Mário Prata: O [jornalista, político e escritor] Fernando Moraes [cujo primeiro sucesso editorial foi A Ilha, relato de uma viagem a Cuba] mandou lhe dar um recado, que aquela entrevista que você pediu com o [presidente cubano] Fidel Castro, ele conseguiu.

Jô Soares: Agora, eu vou ter que ir a Cuba. [Risos]. Não, o problema é que a gente tinha pedido uma entrevista com o Fidel, mas o tempo ficava meio difícil, e também ia descaracterizar muito o programa porque eu ia ter que sair para ir entrevistar o Fidel e depois os exemplos políticos e econômicos do Fidel a gente já tem hoje em dia aqui no Brasil, não precisa também entrevistar lá fora.

Mário Prata: Está certo. A minha pergunta é outra. [risos] Queria te perguntar o seguinte: esse seu programa é o maior sucesso do Brasil hoje. E eu queria te fazer uma pergunta: quanto tempo você ficou tentando fazer esse programa na Globo e não deixaram e alegavam o quê? Dentro da mesma Globo, você tentou, dentro do seu programa de humor - você falou que fez 19 anos - alguma vez você tentou uma mudança, um novo caminho lá que também foi bloqueado?
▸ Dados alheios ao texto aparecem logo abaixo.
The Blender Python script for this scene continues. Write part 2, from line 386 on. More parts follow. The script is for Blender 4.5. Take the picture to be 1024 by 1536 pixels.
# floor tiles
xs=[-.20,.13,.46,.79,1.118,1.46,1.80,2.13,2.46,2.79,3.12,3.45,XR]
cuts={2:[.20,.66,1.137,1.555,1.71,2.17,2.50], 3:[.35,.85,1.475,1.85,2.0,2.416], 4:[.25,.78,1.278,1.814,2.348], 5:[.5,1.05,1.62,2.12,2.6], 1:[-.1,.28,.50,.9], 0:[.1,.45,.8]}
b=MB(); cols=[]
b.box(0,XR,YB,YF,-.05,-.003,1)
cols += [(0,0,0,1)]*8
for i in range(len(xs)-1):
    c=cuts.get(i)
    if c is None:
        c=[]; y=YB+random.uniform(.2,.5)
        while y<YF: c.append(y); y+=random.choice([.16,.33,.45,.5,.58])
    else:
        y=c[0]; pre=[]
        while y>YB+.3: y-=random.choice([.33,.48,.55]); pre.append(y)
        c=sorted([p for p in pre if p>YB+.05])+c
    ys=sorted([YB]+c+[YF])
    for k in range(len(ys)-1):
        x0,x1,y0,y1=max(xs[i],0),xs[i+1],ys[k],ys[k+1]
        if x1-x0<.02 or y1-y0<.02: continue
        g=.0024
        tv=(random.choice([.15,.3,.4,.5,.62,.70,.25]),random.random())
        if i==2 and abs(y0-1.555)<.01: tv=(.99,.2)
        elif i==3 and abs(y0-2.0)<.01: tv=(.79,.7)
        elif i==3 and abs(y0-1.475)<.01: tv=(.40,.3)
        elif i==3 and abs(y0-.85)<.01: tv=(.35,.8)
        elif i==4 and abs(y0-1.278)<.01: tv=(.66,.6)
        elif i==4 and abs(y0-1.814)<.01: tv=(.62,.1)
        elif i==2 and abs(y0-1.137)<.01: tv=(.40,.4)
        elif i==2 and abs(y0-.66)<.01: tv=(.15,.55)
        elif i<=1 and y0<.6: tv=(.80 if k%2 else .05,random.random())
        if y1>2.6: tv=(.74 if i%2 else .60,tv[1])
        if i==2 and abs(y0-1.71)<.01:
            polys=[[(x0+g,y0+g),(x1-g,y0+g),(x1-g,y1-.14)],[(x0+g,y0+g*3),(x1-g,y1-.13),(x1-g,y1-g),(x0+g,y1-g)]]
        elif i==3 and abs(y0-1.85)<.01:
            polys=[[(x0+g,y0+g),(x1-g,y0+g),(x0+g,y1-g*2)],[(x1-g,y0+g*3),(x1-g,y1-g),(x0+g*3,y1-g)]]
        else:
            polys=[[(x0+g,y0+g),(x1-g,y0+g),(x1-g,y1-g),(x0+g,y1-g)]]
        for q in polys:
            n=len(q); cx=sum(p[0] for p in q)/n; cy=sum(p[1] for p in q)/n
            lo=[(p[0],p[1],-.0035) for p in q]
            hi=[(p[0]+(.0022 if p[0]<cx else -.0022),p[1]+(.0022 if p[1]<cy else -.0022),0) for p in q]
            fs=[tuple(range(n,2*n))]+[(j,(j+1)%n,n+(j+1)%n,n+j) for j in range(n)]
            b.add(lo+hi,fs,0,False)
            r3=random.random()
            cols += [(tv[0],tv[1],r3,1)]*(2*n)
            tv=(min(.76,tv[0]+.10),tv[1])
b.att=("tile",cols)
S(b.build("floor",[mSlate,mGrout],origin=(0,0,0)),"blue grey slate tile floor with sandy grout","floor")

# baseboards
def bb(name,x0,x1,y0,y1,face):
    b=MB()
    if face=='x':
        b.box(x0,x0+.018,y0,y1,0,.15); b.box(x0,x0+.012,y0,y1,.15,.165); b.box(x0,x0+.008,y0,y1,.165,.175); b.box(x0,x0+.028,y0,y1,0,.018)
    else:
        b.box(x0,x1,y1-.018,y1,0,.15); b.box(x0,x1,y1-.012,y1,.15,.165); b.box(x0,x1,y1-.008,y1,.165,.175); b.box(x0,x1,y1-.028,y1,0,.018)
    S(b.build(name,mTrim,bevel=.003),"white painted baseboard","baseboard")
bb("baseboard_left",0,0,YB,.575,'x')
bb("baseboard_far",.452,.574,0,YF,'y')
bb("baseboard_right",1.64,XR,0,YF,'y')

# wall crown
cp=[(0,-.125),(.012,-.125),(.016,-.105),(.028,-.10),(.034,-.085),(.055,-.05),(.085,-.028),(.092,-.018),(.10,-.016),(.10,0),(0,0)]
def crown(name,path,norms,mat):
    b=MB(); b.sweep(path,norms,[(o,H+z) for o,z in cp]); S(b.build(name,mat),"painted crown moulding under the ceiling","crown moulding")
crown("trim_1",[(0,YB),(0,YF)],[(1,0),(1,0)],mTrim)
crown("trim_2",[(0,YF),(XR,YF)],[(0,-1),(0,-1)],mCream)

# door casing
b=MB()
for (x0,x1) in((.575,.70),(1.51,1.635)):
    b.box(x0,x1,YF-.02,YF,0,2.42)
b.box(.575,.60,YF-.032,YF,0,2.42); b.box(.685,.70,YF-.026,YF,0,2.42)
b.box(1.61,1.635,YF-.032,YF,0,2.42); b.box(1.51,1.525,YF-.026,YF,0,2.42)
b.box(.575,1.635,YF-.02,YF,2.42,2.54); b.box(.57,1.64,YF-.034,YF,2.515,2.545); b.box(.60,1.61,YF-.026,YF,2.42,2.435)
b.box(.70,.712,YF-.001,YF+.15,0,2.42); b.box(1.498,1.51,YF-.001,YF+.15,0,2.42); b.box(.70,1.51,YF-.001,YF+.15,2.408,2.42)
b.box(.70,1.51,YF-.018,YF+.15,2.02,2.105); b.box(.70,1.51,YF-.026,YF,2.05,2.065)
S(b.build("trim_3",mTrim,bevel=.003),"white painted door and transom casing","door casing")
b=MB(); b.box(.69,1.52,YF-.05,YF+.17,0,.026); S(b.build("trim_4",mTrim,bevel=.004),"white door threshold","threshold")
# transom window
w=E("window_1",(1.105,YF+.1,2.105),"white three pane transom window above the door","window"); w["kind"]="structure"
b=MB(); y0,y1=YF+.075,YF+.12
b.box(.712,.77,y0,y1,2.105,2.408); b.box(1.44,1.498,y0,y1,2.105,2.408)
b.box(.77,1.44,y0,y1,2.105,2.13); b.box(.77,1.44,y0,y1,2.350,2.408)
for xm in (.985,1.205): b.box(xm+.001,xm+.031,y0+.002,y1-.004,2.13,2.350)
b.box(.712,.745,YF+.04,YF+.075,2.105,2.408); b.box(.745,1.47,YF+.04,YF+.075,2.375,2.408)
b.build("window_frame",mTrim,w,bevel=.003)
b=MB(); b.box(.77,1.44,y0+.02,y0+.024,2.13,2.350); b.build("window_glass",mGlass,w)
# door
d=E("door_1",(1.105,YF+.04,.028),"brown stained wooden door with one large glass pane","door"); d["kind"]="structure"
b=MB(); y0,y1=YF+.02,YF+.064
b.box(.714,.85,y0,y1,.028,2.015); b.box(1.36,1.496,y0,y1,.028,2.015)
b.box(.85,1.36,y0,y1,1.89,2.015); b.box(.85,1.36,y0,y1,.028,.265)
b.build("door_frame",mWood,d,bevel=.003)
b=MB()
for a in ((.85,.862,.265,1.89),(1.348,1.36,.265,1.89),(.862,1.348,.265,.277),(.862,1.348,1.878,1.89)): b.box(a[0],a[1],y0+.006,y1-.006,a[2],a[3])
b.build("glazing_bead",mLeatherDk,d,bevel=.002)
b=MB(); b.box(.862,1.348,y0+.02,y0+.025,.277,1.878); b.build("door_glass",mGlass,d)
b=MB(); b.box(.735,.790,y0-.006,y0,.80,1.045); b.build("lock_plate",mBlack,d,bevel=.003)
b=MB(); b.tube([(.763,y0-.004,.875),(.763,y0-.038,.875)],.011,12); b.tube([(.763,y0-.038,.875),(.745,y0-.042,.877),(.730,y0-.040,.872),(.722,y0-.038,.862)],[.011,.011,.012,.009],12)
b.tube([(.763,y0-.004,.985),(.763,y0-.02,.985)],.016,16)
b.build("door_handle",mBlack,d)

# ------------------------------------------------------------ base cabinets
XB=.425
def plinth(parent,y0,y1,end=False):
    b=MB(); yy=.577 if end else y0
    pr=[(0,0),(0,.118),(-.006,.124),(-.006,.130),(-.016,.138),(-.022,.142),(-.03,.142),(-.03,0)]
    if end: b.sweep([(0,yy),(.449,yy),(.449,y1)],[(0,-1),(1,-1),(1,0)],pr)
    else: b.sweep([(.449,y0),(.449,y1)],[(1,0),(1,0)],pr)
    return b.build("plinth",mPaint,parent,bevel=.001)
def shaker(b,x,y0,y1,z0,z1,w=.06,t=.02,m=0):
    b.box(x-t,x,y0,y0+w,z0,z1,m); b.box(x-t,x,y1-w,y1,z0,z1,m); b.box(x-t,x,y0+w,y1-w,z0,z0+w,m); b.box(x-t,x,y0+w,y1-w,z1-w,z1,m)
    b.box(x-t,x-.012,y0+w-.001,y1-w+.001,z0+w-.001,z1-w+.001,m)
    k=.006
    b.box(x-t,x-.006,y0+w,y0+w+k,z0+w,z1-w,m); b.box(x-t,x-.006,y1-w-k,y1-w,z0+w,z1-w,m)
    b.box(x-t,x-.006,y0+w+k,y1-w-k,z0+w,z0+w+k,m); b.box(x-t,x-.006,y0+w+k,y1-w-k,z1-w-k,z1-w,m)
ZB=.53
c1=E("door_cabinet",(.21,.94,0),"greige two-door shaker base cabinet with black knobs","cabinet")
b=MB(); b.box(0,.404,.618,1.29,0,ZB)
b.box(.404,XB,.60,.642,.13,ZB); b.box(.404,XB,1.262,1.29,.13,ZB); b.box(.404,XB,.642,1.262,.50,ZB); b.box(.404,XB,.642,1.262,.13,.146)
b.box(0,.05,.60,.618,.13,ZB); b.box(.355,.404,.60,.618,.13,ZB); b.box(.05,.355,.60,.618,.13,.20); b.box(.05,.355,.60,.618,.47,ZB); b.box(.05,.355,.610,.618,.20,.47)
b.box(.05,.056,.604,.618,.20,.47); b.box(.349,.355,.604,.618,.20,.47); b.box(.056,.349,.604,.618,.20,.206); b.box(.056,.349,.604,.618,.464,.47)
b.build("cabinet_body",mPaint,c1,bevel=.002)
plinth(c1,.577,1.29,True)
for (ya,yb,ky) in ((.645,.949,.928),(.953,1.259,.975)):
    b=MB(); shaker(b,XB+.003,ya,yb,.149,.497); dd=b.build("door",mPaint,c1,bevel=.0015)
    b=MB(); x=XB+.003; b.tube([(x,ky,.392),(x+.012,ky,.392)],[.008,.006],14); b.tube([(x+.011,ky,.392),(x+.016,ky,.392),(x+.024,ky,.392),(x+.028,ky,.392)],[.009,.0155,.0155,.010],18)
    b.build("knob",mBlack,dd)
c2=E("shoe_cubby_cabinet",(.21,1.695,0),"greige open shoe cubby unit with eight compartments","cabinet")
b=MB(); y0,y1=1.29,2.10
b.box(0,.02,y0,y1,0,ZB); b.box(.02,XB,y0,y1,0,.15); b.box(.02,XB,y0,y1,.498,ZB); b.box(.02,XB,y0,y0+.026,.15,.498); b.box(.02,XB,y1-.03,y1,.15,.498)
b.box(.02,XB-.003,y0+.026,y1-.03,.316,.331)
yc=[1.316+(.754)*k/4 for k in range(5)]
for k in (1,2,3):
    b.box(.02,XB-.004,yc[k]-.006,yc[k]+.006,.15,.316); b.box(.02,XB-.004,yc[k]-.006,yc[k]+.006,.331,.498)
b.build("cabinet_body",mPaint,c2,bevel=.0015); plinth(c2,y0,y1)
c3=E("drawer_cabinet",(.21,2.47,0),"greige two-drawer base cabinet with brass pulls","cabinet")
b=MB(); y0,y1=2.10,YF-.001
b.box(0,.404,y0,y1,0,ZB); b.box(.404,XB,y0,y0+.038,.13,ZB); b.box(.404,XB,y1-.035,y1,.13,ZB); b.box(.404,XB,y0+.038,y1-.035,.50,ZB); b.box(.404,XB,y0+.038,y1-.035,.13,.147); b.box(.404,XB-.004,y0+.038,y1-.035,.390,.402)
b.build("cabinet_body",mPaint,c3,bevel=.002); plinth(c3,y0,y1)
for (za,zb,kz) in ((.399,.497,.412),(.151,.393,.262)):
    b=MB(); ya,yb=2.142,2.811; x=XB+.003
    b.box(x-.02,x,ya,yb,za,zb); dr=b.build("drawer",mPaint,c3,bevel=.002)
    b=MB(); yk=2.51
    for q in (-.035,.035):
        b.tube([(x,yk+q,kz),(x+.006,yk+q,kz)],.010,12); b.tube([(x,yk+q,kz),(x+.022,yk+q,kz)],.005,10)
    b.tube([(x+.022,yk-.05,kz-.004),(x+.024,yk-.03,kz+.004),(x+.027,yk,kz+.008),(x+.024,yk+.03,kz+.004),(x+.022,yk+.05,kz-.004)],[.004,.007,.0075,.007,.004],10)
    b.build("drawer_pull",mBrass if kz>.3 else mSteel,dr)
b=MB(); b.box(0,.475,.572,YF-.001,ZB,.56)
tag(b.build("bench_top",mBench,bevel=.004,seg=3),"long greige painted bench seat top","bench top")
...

Jô Soares: Não. O que acontece é o seguinte: o programa de entrevistas eu venho tentando fazer sim, desde a época que eu fazia o programa com o [dramaturgo e diretor teatral] Silveira Sampaio, em São Paulo, eu fazia as entrevistas externas e as entrevistas internacionais. Depois no programa da Hebe [Camargo], na Record, eu fazia as entrevistas internacionais junto com ela. E sempre tive vontade porque eu achava que era uma coisa que eu sabia fazer e o Silveira Sampaio dizia: “Isso, você faz muito bem, você faz como ninguém faz, sempre tentei fazer”. Na Globo, a gente tentou fazer um programa chamado Globo Gente em 75, 74...

[...]: [interrompendo] Foi com a Sandra Bréa, não é?

Jô Soares: Não era comigo mesmo só. [risos]

[...]: Não, junto com você a [falecida atriz] Sandra Bréa.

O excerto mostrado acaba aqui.